*Do this:*
Lines that contain the string "scene" are to be copied; leave out all others.

↓↓↓

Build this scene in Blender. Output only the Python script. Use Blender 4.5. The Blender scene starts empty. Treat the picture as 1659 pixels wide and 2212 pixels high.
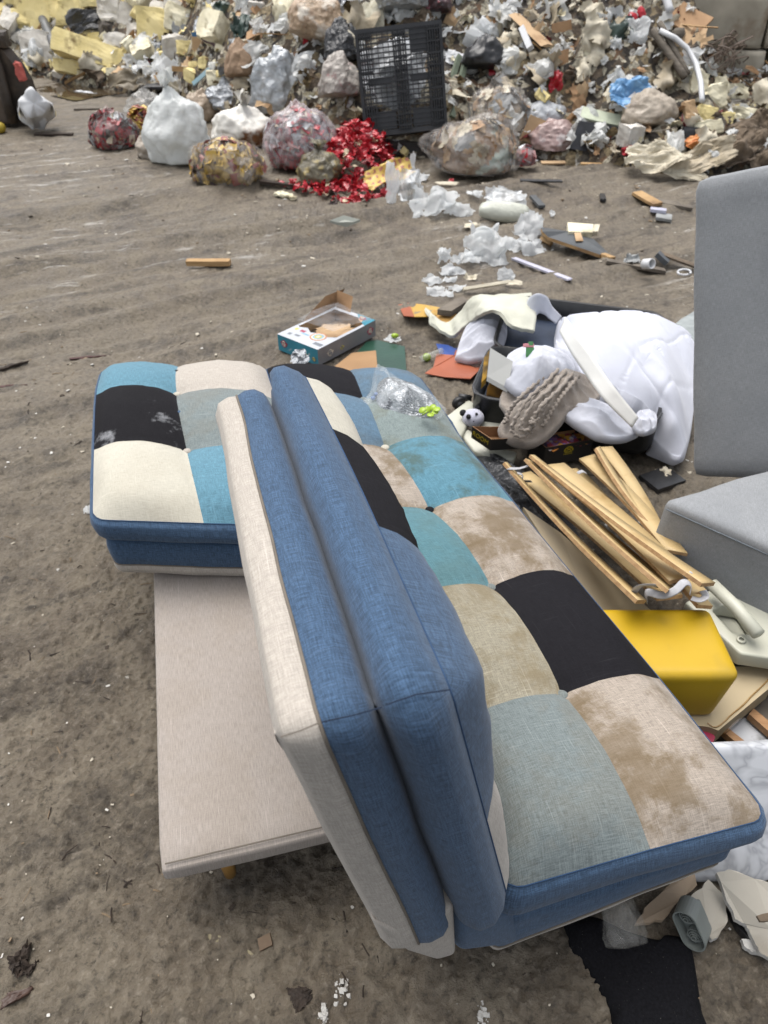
MUDV = .70
import bpy, bmesh, math, random
import numpy as np
from mathutils import Vector, Matrix
R = math.radians
rng = random.Random(7)
SC = bpy.context.scene
COL = SC.collection
# ------------------------------------------------------------------ camera geometry
CH = 1.6; PITCH = R(40); FPX = 1535.0
cF = np.array([0, math.cos(PITCH), -math.sin(PITCH)]); cU = np.array([0, math.sin(PITCH), math.cos(PITCH)]); cR = np.array([1., 0, 0])
EYE = np.array([0, 0, CH])
def ray(px, py):
    return cF + cR * ((px - 829.5) / FPX) + cU * ((1106 - py) / FPX)
def U(px, py, z=0.0):
    d = ray(px, py); return EYE + d * ((z - CH) / d[2])
def UD(px, py, D):
    return EYE + ray(px, py) * D
def depth(p):
    return float(np.dot(np.asarray(p) - EYE, cF))
# ------------------------------------------------------------------ noise (vectorised)
def _h(i, j, k, s):
    n = (i.astype(np.int64) * 374761393 + j.astype(np.int64) * 668265263 + k.astype(np.int64) * 2147483647 + np.int64(int(s) * 974634777)) & 0xffffffff
    n = ((n ^ (n >> 13)) * 1274126177) & 0xffffffff
    n = ((n ^ (n >> 16)) * 1911520717) & 0xffffffff
    return ((n ^ (n >> 15)) & 0xffffff) / float(0xffffff)
def vn(p, s=0):
    p = np.asarray(p, float)
    f = np.floor(p); t = p - f; s = int(s) & 0xffff; t = t * t * t * (t * (t * 6 - 15) + 10); f = f.astype(np.int64)
    r = 0
    for a in (0, 1):
        wa = t[..., 0] if a else 1 - t[..., 0]
        for b in (0, 1):
            wb = t[..., 1] if b else 1 - t[..., 1]
            for c in (0, 1):
                wc = t[..., 2] if c else 1 - t[..., 2]
                r = r + wa * wb * wc * _h(f[..., 0] + a, f[..., 1] + b, f[..., 2] + c, s)
    return r * 2 - 1
def fbm(p, o=4, s=0, g=.5):
    r = 0; a = 1; n = 0; p = np.asarray(p, float)
    for i in range(o):
        r = r + a * vn(p, s + i); n += a; a *= g; p = p * 2.03 + 3.7
    return r / n
def ridge(p, o=3, s=0):
    r = 0; a = 1; n = 0; p = np.asarray(p, float)
    for i in range(o):
        r = r + a * (1 - np.abs(vn(p, s + i)) * 1.6); n += a; a *= .5; p = p * 2.1 + 1.3
    return r / n
def P3(x, y, z=0):
    x, y = np.broadcast_arrays(x, y); return np.stack([x, y, np.zeros_like(x) + z], -1)
# ------------------------------------------------------------------ objects
ORI = {}
def tag(o, label=None, cat=None, group=None, kind=None):
    if label: o['label'] = label
    if cat: o['category'] = cat
    if group: o['group'] = group
    if kind: o['kind'] = kind
    return o
def empty(name, loc, label, cat, group=None):
    o = bpy.data.objects.new(name, None); COL.objects.link(o); o.location = [float(v) for v in loc]
    ORI[o.name] = np.array(loc, float); o.empty_display_size = .05
    return tag(o, label, cat, group)
def add(name, V, F, mat, parent=None, label=None, cat=None, group=None, kind=None, uv=None, smooth=False, mi=None):
    V = np.asarray(V, float).reshape(-1, 3)
    if parent is not None: O = ORI[parent.name]
    else:
        O = np.array([(V[:, 0].min() + V[:, 0].max()) / 2, (V[:, 1].min() + V[:, 1].max()) / 2, V[:, 2].min()])
        if kind == 'structure': O = np.zeros(3)
    me = bpy.data.meshes.new(name)
    W = V - O
    F = [list(map(int, f)) for f in F]
    me.from_pydata(W.tolist(), [], F)
    if uv is not None:
        l = me.uv_layers.new(name='uv'); uv = np.asarray(uv, float)
        vi = np.empty(len(me.loops), dtype=np.int32); me.loops.foreach_get('vertex_index', vi)
        l.data.foreach_set('uv', uv[vi].astype(np.float32).ravel())
    for m in (mat if isinstance(mat, (list, tuple)) else [mat]): me.materials.append(m)
    if mi is not None: me.polygons.foreach_set('material_index', np.asarray(mi, dtype=np.int32))
    me.polygons.foreach_set('use_smooth', np.full(len(me.polygons), bool(smooth)))
    me.update()
    o = bpy.data.objects.new(name, me); COL.objects.link(o)
    if parent is not None: o.parent = parent
    else: o.location = [float(v) for v in O]
    ORI[o.name] = O
    return tag(o, label, cat, group, kind)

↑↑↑

*Correct result:*
Build this scene in Blender. Output only the Python script. Use Blender 4.5. The Blender scene starts empty. Treat the picture as 1659 pixels wide and 2212 pixels high.
SC = bpy.context.scene